A somewhat surprising historical article is on Wargamer site regarding the fighting in France that occurred in 1940 post-Dunkirk. I did know there was fierce fighting, but hadn't known about the change in French tactics to defense in depth or the successful deployment of WW1-vintage 75mm artillery as anti-tank weapons. However what unsettled me somewhat was how the article ended:
"In the end, it was not the hard fighting French soldier who'd failed his mother country, it was the corrupt politicians who sold their nation for 30 pieces of silver during and after the interwar years, not to mention the elderly generals who were content to rest upon the glorious laurels of past victories in wars past and who were unable to adapt to a new and modern mode of warfare until it was far too late."
See the whole piece here.
http://www.wargamer.com/article/3769/historical-article-after-dunkirk
The ending jarred me a bit as it seemed to mirror the Petainist viewpoint. France was rotten from the top and needed to be rebuilt under Vichy - nationalist, Catholic and conservative.

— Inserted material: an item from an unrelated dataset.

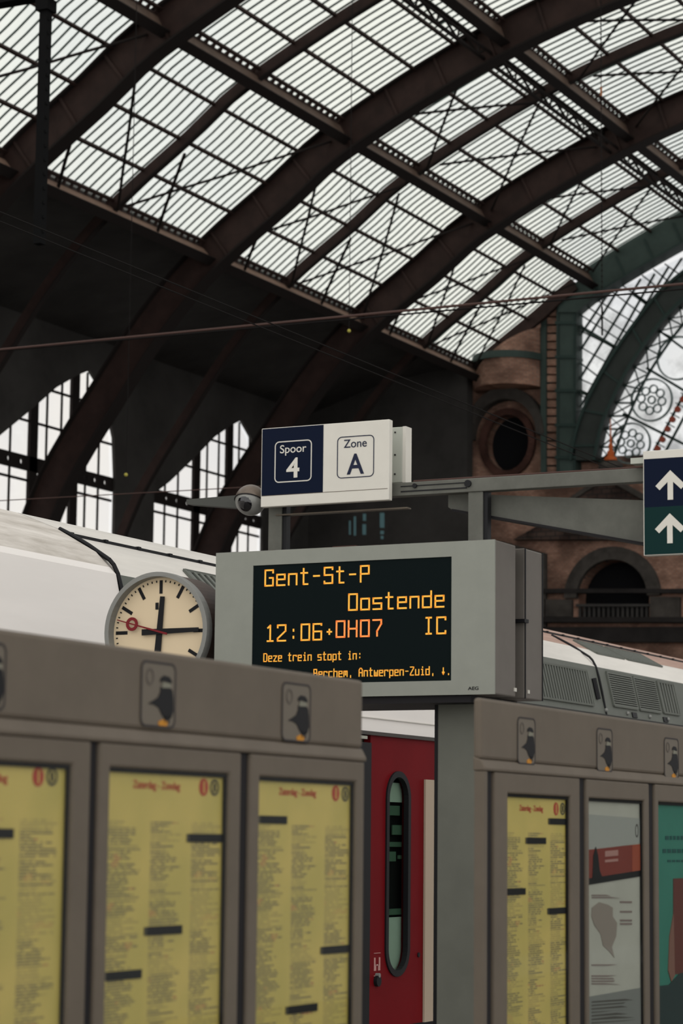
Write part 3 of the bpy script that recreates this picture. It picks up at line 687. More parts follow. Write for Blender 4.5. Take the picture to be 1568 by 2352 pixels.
# ------------------------------------------------------------------ timetable cases along the platform
YB = 3.6
def bpx(x, y, d=0): p = px(x, y, 'Y', YB+d); return (p.x, p.z)
def poster_mat(name, base, dark, redc, colw, x0, amount=1.0):
    m = bpy.data.materials.new(name); m.use_nodes = True; t = m.node_tree; b = t.nodes['Principled BSDF']; b.inputs['Roughness'].default_value = .5
    tcn = t.nodes.new('ShaderNodeTexCoord'); sx = t.nodes.new('ShaderNodeSeparateXYZ'); t.links.new(tcn.outputs['Object'], sx.inputs[0])
    def math_(op, a, bb=None, v=None):
        n = t.nodes.new('ShaderNodeMath'); n.operation = op
        if hasattr(a, 'links'): t.links.new(a, n.inputs[0])
        else: n.inputs[0].default_value = a
        if bb is not None:
            if hasattr(bb, 'links'): t.links.new(bb, n.inputs[1])
            else: n.inputs[1].default_value = bb
        return n.outputs[0]
    u = math_('FRACT', math_('DIVIDE', sx.outputs[0], colw)); col_in = math_('MULTIPLY', math_('LESS_THAN', u, .86), math_('GREATER_THAN', u, .10))
    ln = math_('LESS_THAN', math_('FRACT', math_('DIVIDE', sx.outputs[2], .0085)), .6)
    def noise(scale, vec):
        n = t.nodes.new('ShaderNodeTexNoise'); n.inputs['Scale'].default_value = 1; n.inputs['Detail'].default_value = 3
        mp = t.nodes.new('ShaderNodeMapping'); mp.inputs['Scale'].default_value = vec; t.links.new(tcn.outputs['Object'], mp.inputs[0]); t.links.new(mp.outputs[0], n.inputs['Vector']); return n.outputs[0]
    lid = math_('FLOOR', math_('DIVIDE', sx.outputs[2], .0085)); cid = math_('FLOOR', math_('DIVIDE', sx.outputs[0], colw))
    def comb(a, b_, c):
        n = t.nodes.new('ShaderNodeCombineXYZ')
        for k, q in enumerate((a, b_, c)):
            if hasattr(q, 'links'): t.links.new(q, n.inputs[k])
            else: n.inputs[k].default_value = q
        return n.outputs[0]
    wn_ = t.nodes.new('ShaderNodeTexWhiteNoise'); wn_.noise_dimensions = '3D'; t.links.new(comb(lid, cid, 3.3), wn_.inputs['Vector'])
    nw = t.nodes.new('ShaderNodeTexNoise'); nw.inputs['Scale'].default_value = 1; nw.inputs['Detail'].default_value = 1
    t.links.new(comb(math_('MULTIPLY', sx.outputs[0], 75), math_('MULTIPLY', lid, 5.37), 0), nw.inputs['Vector'])
    w1 = math_('GREATER_THAN', nw.outputs[0], .40)
    nb = t.nodes.new('ShaderNodeTexNoise'); nb.inputs['Scale'].default_value = 1; nb.inputs['Detail'].default_value = 2
    t.links.new(comb(math_('MULTIPLY', cid, 7.1), math_('MULTIPLY', sx.outputs[2], 17), 0), nb.inputs['Vector'])
    blk = math_('GREATER_THAN', nb.outputs[0], .47)
    ragged = math_('LESS_THAN', u, math_('ADD', math_('MULTIPLY', wn_.outputs[0], .55), .36))
    fac = math_('MULTIPLY', math_('MULTIPLY', math_('MULTIPLY', col_in, ln), math_('MULTIPLY', w1, ragged)), math_('ADD', math_('MULTIPLY', blk, .50), .42))
    head = math_('LESS_THAN', sx.outputs[2], -.145)
    fac = math_('MULTIPLY', math_('MULTIPLY', fac, head), .95*amount)
    rdm = math_('GREATER_THAN', noise(1, (9, 1, 18)), .63)
    mx = t.nodes.new('ShaderNodeMix'); mx.data_type = 'RGBA'; mx.inputs[6].default_value = (*dark, 1); mx.inputs[7].default_value = (*redc, 1); t.links.new(rdm, mx.inputs[0])
    m2 = t.nodes.new('ShaderNodeMix'); m2.data_type = 'RGBA'; t.links.new(fac, m2.inputs[0]); t.links.new(mx.outputs[2], m2.inputs[7])
    # paper tone with taped sheets a little greener or paler
    v = t.nodes.new('ShaderNodeTexNoise'); v.inputs['Scale'].default_value = 3.2; t.links.new(tcn.outputs['Object'], v.inputs['Vector'])
    r = t.nodes.new('ShaderNodeValToRGB'); r.color_ramp.elements[0].position = .4; r.color_ramp.elements[0].color = (base[0]*.86, base[1]*.9, base[2]*.85, 1); r.color_ramp.elements[1].position = .6; r.color_ramp.elements[1].color = (*base, 1)
    t.links.new(v.outputs[0], r.inputs[0]); t.links.new(r.outputs[0], m2.inputs[6])
    t.links.new(m2.outputs[2], b.inputs['Base Color'])
    return m
YEL = (.50, .378, .098)
yel = poster_mat('timetable_yellow', YEL, (.10, .085, .045), (.30, .09, .05), .235, 0)
red_ink = mat('red_ink', (.36, .055, .040), .6); grey_ink = mat('grey_ink', (.055, .052, .045), .6)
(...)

Rather, my sense was that, after the fall of Paris, France simply lacked the means to fight on. Her main industries had been overrun. She lacked the larger population and strategic depth of a Soviet Union, which in 1941 could retreat hundreds of miles and still have the vastness of Russia behind them. Unlike the Soviets, the French could not displace and rebuild industries in the Urals beyond German aircraft bombing range. And a key factor was that, unlike in the east a year later, the Germans in 1940 were not waging an explicit war of racial expansion and conquest. Hitler planned to eliminate and replace the Soviet populations with Nordic settlers, a plan that really gave the Soviets no option but to fight on.
Yes, there was a collapse of morale and certainly the French political system didn't help. But it seems a bit much to portray this as a sell-out by traitorous politicians.
I am also dubious about the majority of French soldiers in late June 1940 wanting to continue fighting. German WW1 apologists said the same thing about their collapsing army - it was stabbed in the back. In fact, in November 1918 the German troops were mutinous. I suspect there may have been French mutinies in July 1940 as well if orders had been given to continue what had become a pointless struggle. Or resistance would have devolved into the hands of the French Communists - an option that would have horrified French anti-Communists who would have seen surrender to Germany as a better option.
A thought-provoking article and I would be interested in other views.